Beneath these pretexts there lies a truth. All nations — poor or rich, backward or modern — are today less stable than they once were. There is a process of internationalization of life which, in some cases more rapidly, in other cases more slowly, is eroding them, gnawing at those boundaries that had been established and preserved at the price of so much blood. It is not socialism that is perpetrating this outrage in the world. It is capitalism. A practical system — not an ideology — for producing and distributing wealth, which, at a certain moment in its development, found frontiers to be obstacles to the growth of markets, companies and capital. And then, without proclaiming it, without boasting about it, without hiding its intention — to gain profits — behind big words, the capitalist system, through the internationalization of production, trade and property, has imposed on nations other coordinates and demarcations which create links and interests between individuals and societies which in practice increasingly denaturalize the idea of the nation. Creating world markets, transnational companies, disseminating shares and property in societies throughout the globe, this system has been depriving nations, in the economic sphere, of many of the prerogatives on which their sovereignty was based. This has had already an extraordinary effect in the cultural field, and is also beginning to have an effect in the political sphere, where the steps that are beginning to be taken, here and there, towards the formation of vast supranational organizations like the European Community or the Free Trade Treaty in America, would have been inconceivable in any other way.

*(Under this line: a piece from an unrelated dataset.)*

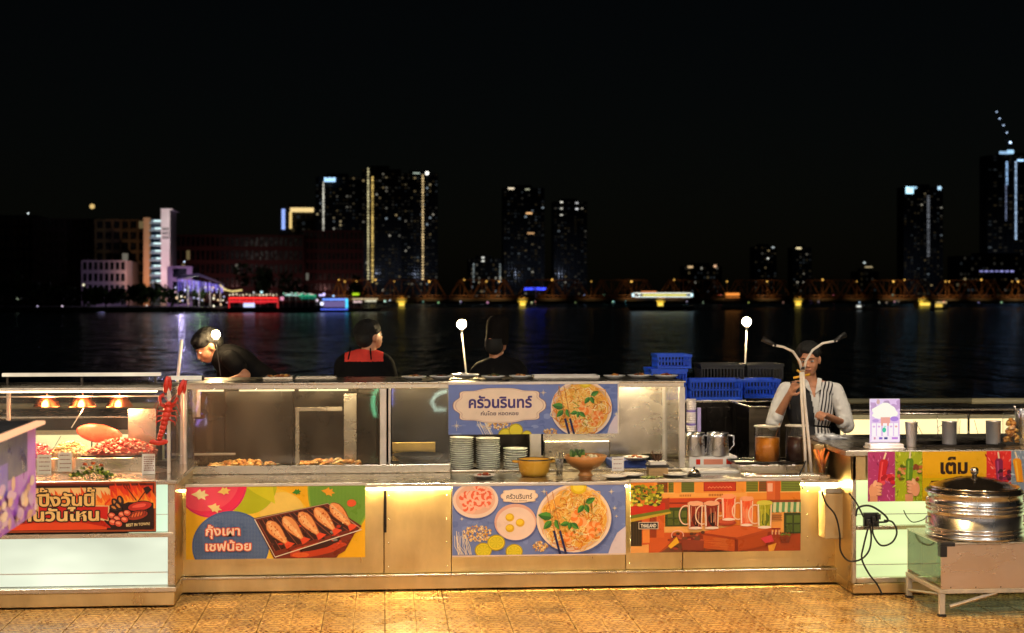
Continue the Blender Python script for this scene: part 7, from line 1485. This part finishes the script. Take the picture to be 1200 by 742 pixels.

This process must be welcome. The weakening and dissolution of nations within broad and flexible economic and political communities, under the sign of freedom, will not only contribute to the development and well-being of the planet, lessening the risk of warlike conflicts and opening new opportunities for trade and industry; it will also allow the diversification and development of genuine cultures, which arise and grow out of a need for expression of a homogeneous group, even though they do not serve the will of political power. Paradoxically, only internationalization can guarantee the right to existence for those minority cultures that the nation has swept away in order to consolidate the myth of its untouchability.